Dataset section:
'''

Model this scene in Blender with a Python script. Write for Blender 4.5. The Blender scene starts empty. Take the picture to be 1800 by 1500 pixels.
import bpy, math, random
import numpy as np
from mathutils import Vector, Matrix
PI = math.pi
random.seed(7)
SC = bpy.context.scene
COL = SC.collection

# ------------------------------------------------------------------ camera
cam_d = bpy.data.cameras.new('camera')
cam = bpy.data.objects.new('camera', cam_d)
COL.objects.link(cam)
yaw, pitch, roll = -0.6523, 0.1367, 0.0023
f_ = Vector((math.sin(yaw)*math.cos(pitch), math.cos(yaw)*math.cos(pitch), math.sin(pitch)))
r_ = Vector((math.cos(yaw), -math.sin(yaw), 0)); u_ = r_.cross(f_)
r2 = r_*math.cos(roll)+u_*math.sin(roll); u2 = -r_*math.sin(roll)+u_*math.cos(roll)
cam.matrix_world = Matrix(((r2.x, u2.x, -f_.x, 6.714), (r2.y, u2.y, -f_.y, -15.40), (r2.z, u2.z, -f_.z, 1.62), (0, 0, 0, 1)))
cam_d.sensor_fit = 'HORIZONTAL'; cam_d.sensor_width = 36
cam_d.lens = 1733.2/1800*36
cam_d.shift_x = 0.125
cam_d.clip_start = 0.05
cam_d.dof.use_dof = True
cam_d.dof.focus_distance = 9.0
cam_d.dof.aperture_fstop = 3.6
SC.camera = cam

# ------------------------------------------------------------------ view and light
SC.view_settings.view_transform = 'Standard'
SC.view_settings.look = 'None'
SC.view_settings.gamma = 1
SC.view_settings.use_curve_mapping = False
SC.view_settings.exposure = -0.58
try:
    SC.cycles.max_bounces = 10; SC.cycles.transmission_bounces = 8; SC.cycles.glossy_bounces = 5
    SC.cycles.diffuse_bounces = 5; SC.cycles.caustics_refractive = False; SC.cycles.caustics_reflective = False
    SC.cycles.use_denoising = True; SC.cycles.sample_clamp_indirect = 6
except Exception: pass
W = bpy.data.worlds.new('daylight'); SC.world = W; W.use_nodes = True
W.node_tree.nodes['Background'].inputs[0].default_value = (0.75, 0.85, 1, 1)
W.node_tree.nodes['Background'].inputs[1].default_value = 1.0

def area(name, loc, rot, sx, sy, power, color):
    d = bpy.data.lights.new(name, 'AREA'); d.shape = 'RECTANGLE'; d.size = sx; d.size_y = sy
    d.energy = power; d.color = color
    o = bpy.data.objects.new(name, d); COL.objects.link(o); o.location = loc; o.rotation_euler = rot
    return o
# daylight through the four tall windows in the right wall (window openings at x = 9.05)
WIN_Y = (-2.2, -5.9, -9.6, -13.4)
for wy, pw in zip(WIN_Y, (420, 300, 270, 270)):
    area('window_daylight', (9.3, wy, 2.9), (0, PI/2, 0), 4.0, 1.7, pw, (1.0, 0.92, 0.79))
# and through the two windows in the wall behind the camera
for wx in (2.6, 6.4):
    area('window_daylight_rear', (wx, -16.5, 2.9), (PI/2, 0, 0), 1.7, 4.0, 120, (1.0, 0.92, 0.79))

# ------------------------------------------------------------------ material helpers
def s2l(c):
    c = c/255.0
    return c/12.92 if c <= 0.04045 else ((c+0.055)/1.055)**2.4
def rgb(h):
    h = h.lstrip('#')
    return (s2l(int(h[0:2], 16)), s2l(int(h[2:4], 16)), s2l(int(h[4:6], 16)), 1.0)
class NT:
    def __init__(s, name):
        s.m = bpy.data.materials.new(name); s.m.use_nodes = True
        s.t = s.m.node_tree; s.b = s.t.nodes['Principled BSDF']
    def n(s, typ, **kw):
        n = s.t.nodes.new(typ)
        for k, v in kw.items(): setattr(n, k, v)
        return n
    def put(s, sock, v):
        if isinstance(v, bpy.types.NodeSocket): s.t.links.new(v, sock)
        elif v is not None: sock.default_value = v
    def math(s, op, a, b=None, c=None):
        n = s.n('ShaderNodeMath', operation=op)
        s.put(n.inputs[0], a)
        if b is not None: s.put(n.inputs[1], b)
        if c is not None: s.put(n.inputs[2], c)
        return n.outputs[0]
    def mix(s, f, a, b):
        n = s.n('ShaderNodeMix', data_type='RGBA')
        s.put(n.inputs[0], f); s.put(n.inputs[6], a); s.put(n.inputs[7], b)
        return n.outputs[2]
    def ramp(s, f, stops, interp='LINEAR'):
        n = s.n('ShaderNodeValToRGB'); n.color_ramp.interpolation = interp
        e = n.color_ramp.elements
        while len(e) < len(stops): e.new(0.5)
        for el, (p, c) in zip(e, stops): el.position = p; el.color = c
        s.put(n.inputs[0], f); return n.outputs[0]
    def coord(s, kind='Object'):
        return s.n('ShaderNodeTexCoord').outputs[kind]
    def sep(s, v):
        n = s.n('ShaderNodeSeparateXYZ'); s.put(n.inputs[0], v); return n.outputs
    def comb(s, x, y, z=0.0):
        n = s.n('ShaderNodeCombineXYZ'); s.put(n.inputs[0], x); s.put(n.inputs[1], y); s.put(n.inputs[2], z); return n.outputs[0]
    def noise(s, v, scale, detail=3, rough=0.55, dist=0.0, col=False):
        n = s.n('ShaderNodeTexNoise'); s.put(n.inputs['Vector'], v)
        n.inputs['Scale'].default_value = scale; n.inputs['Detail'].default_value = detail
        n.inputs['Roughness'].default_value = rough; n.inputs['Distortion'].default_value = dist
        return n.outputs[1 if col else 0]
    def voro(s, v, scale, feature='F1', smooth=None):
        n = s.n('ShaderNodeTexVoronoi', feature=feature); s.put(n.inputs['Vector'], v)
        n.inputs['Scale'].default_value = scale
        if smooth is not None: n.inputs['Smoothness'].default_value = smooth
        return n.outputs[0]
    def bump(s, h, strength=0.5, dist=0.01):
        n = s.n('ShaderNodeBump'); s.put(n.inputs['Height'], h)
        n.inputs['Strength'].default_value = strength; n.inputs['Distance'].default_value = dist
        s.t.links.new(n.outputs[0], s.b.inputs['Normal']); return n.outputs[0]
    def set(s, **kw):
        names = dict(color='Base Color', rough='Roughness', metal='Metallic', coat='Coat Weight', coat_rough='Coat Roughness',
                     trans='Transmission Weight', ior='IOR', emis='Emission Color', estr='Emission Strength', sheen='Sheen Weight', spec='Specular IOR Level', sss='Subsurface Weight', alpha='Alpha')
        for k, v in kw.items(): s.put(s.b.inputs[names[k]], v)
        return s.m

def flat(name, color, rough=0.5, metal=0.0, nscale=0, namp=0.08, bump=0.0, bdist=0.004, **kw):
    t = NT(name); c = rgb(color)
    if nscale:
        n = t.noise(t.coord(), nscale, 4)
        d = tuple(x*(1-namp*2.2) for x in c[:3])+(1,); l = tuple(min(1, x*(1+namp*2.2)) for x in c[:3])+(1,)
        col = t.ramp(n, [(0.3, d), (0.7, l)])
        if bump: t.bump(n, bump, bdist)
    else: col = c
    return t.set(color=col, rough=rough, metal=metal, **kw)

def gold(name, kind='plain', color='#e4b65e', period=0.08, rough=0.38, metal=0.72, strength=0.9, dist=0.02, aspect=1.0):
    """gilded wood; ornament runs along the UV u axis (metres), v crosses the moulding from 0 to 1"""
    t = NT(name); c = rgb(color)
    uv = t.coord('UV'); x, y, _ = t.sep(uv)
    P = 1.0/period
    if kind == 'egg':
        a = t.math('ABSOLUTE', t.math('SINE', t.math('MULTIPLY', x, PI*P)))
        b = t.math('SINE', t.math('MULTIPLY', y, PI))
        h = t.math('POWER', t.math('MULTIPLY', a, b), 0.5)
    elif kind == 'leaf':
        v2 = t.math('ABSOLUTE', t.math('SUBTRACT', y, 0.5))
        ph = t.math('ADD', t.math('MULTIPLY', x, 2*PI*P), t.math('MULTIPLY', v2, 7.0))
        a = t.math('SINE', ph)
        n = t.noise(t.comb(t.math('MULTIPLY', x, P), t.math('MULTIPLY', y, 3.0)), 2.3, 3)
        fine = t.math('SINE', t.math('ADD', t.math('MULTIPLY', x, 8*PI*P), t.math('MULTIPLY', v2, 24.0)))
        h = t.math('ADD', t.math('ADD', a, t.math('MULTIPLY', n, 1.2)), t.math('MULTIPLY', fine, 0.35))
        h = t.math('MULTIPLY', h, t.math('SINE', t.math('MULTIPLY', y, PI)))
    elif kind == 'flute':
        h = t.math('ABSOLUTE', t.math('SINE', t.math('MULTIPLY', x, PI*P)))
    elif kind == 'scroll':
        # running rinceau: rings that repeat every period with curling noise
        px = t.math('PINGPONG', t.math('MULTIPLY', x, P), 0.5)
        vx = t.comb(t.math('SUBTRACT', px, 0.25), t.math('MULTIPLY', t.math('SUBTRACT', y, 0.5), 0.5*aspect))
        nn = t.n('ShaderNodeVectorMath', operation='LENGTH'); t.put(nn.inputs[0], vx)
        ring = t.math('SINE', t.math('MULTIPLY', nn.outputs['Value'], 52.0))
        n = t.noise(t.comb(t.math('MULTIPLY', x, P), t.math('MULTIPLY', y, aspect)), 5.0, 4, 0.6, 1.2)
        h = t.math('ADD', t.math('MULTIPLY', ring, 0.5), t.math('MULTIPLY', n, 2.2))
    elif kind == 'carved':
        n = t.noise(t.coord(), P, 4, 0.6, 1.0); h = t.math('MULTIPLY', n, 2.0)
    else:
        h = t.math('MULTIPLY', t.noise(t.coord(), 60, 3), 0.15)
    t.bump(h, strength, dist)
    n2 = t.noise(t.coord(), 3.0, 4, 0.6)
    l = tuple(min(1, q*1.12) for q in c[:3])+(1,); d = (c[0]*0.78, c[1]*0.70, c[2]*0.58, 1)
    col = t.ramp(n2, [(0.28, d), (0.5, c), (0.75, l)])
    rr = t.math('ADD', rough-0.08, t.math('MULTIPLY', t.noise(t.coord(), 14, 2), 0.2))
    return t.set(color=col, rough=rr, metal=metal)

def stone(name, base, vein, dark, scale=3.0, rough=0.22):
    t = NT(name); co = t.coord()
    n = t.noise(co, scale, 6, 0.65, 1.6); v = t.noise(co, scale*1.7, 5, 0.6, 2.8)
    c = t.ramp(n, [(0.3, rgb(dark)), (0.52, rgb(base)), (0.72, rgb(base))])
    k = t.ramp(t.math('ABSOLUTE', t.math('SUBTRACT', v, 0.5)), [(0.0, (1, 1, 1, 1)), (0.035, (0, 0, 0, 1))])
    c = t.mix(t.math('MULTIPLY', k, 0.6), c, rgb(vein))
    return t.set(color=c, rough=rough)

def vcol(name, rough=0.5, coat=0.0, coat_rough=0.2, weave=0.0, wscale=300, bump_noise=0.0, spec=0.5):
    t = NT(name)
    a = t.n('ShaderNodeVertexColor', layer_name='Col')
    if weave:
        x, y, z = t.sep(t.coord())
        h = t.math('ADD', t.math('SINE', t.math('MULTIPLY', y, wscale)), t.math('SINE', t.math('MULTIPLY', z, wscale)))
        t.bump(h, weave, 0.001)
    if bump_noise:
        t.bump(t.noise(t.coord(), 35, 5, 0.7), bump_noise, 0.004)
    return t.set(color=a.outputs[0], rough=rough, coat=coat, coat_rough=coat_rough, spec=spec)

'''

Task details:
Each line from the start of the listing above through the line containing "SC.camera = cam" should be copied exactly, please, with no other lines added.

Response below:
Model this scene in Blender with a Python script. Write for Blender 4.5. The Blender scene starts empty. Take the picture to be 1800 by 1500 pixels.
import bpy, math, random
import numpy as np
from mathutils import Vector, Matrix
PI = math.pi
random.seed(7)
SC = bpy.context.scene
COL = SC.collection

# ------------------------------------------------------------------ camera
cam_d = bpy.data.cameras.new('camera')
cam = bpy.data.objects.new('camera', cam_d)
COL.objects.link(cam)
yaw, pitch, roll = -0.6523, 0.1367, 0.0023
f_ = Vector((math.sin(yaw)*math.cos(pitch), math.cos(yaw)*math.cos(pitch), math.sin(pitch)))
r_ = Vector((math.cos(yaw), -math.sin(yaw), 0)); u_ = r_.cross(f_)
r2 = r_*math.cos(roll)+u_*math.sin(roll); u2 = -r_*math.sin(roll)+u_*math.cos(roll)
cam.matrix_world = Matrix(((r2.x, u2.x, -f_.x, 6.714), (r2.y, u2.y, -f_.y, -15.40), (r2.z, u2.z, -f_.z, 1.62), (0, 0, 0, 1)))
cam_d.sensor_fit = 'HORIZONTAL'; cam_d.sensor_width = 36
cam_d.lens = 1733.2/1800*36
cam_d.shift_x = 0.125
cam_d.clip_start = 0.05
cam_d.dof.use_dof = True
cam_d.dof.focus_distance = 9.0
cam_d.dof.aperture_fstop = 3.6
SC.camera = cam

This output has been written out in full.